This article is over 4 years old

Top Stories

Judge Moves Trial Of Santa Fe High School Shooting Suspect, Texas Blocked From Purging Voters, And Activists Concerned About Future Of Harris County Department Of Education

These are some of the stories Houston Public Media is covering.


Wednesday, February 27, 2019

Top afternoon stories:

Galveston County Sheriff's Office
Dimitrios Pagourtzis.

Judge Moves Trial Of Santa Fe High School Shooting Suspect Out Of Galveston County

The judge overseeing the upcoming trial of the alleged Santa Fe High School shooter decided on Wednesday the trial will be moved out of Galveston County.

Judge John Ellisor, who presides over the 122nd District Court in Galveston County, granted a change of venue motion filed by the attorneys for Dimitrios Pagourtzis.
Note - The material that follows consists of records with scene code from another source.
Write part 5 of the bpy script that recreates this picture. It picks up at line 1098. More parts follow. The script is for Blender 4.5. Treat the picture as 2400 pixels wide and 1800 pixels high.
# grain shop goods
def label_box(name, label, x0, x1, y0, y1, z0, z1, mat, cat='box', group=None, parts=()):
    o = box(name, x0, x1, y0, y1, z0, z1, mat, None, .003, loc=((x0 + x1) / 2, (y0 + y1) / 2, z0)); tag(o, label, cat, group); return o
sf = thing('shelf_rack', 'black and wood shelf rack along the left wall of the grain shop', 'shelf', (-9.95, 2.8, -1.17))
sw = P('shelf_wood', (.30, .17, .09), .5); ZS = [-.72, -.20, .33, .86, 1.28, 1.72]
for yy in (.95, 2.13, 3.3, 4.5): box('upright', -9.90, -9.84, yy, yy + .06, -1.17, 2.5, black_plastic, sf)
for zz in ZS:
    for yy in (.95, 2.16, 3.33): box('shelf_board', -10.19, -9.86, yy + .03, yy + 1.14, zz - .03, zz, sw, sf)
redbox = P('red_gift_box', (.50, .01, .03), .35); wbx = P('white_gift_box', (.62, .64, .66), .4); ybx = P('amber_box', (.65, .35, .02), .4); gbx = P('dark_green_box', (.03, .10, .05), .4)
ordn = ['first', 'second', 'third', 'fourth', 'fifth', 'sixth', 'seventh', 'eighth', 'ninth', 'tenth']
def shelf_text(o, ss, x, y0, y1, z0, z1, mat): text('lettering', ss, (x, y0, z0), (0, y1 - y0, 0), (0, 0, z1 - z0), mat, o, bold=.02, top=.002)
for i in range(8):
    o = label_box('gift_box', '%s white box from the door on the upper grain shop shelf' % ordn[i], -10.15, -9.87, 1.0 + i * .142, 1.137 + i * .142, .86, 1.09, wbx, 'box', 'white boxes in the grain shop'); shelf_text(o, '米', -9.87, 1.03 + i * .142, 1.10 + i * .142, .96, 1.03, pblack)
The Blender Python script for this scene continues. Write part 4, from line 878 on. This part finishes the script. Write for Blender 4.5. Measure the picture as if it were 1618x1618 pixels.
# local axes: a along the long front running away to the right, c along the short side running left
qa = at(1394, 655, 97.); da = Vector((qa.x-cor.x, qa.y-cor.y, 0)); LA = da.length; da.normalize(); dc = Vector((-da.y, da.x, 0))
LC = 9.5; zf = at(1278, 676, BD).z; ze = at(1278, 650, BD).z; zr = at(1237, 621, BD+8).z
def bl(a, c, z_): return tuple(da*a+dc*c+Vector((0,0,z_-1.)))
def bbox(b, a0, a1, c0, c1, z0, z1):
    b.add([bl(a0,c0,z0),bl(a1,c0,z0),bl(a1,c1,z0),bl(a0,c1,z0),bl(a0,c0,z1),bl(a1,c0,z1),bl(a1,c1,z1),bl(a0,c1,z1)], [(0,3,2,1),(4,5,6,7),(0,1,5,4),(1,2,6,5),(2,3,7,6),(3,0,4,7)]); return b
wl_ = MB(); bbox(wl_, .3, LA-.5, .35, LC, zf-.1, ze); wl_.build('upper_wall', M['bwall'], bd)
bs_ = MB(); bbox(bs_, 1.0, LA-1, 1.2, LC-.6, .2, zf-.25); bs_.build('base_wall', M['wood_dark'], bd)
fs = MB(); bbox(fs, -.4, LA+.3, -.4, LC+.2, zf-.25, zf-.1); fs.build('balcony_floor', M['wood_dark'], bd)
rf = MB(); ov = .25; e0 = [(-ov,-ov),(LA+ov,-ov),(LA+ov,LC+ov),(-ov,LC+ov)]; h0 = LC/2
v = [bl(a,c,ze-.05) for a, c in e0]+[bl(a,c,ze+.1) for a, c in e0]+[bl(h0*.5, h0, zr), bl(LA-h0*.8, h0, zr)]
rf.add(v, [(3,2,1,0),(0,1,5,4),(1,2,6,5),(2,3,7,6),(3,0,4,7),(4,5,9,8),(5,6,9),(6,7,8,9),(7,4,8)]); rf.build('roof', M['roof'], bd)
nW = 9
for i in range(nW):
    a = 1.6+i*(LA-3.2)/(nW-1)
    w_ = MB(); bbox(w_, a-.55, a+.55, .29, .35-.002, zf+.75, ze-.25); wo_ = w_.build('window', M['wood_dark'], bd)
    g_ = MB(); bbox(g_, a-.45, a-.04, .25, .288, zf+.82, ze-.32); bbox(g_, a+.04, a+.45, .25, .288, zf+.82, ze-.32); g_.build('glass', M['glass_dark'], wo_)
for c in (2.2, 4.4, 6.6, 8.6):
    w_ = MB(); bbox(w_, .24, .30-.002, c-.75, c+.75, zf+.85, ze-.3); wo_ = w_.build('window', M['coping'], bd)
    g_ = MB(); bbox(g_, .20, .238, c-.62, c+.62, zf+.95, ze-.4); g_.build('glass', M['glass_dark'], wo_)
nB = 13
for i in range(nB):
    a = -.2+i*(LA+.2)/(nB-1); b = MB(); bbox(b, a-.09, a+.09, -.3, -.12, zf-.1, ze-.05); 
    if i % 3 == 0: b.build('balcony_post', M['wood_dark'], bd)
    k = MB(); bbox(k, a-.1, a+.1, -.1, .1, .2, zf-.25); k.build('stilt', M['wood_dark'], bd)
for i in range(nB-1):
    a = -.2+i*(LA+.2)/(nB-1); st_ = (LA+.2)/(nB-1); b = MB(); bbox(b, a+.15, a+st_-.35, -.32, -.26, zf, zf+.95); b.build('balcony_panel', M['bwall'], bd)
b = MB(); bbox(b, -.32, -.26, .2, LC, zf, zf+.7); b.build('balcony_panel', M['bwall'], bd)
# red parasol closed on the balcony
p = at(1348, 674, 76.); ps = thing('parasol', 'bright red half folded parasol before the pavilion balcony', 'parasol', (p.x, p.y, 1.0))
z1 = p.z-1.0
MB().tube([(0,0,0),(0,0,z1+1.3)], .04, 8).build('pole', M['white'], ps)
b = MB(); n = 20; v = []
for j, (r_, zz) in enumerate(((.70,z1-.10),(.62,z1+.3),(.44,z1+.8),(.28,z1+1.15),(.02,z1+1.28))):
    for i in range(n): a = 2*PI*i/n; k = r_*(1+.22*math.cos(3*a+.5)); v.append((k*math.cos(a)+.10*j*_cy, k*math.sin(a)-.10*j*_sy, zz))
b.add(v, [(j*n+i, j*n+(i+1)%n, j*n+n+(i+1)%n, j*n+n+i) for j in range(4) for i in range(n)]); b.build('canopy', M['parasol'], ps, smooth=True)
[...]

Nicholas Poehl, one of Pagourtzis' lawyers, said this week his client should receive the same treatment as others accused of mass murder. He cited Oklahoma City bomber Timothy McVeigh and serial killer Ted Bundy, who received changes of venue.

Pagourtzis, 18, is accused of opening fire at the Santa Fe High School on May 18, 2018, killing 10 people and wounding 13 others. He has been charged with capital murder and aggravated assault of a public servant.

Alvaro 'Al' Ortiz/Houston Public Media
This August 25, 2018, photo shows a voting sign in Harris County.

Texas Blocked From Purging Voters In Citizenship Review

A federal judge has put a temporary stop to the process of reviewing the citizenship of tens of thousands of registered Texas voters, making it clear that no Texas county should move forward with efforts to purge voters or issue letters demanding proof of citizenship "without prior approval of the Court with a conclusive showing that the person is ineligible to vote."

The Wednesday order from U.S. District Judge Fred Biery comes a month after the Texas secretary of state flagged nearly 100,000 voters for citizenship review — and a flurry of civil rights groups filed three separate lawsuits to block state and county officials from working off of what has proven to be a deeply flawed set of data.

Biery ordered that while the litigation continues, counties can "continue to find out if in fact someone is registered who is not a citizen" — some have done so by comparing registered voters with those made citizens at recent naturalization ceremonies, for example — but may not communicate directly with any particular individual on the list.

Tens of thousands of the individuals on the list compiled by the secretary of state’s office were naturalized before registering to vote — making casting a ballot perfectly legal. The number of voters in that group is expected to grow as efforts to review the list proceed.

Andrea Duhon leads a rally to preserve the Harris County Department of Education. Duhon ran for a seat on the board in 2018 but lost.
Laura Isensee/Houston Public Media
Andrea Duhon leads a rally to preserve the Harris County Department of Education.

Activists Concerned About Future Of Harris County Department Of Education

Public education activists are asking the Harris County Department of Education's (HCDE) board to rehire a consulting firm that lobbies for the agency in the Texas Legislature and commit to funding special education and early childhood education programs.

Andrea Duhon is one of the activists and spoke to Houston Matters on Wednesday. She said the board's recent decision to cancel the HCDE's contract with HillCo Partners "left the entire department of education vulnerable to shutting down."

Duhon referenced several bills that State Representative Paul Bettencourt filed in 2017. One of the bills proposed to analyze a potential shutdown of the HCDE.

Members and supporters of civic groups such as Indivisible Houston, Black Lives Matter and FIEL held a press conference before the board's Wednesday meeting to talk about their concerns and demands.

The board president didn't respond to Houston Matters' request for comment.

NTSB Photo
NTSB investigators search Trinity Bay for recorders from the cargo jet crash in Texas.

DOJ Warns Public Not To Pick Up Wreckage Of Plane That Crashed Near Anahuac

The Department of Justice is warning the public that knowingly withholding any parts of the wreckage of a cargo plane that crashed near Anahuac on Saturday is a federal crime.

In a news release, the DOJ said an individual convicted of withholding part of a civil aircraft involved in an accident could face up to 10 years in prison and a fine of up to $250,000.

The FBI, which has sent an evidence recovery team to the site of the accident, also distributed the warning. The FBI has urged anyone with information, photos or videos regarding the incident or with knowledge of debris from the crash to call 1-800-CALL-FBI.

The NTSB and the FBI have asked area residents and businesses to check security cameras for possible video of the crash.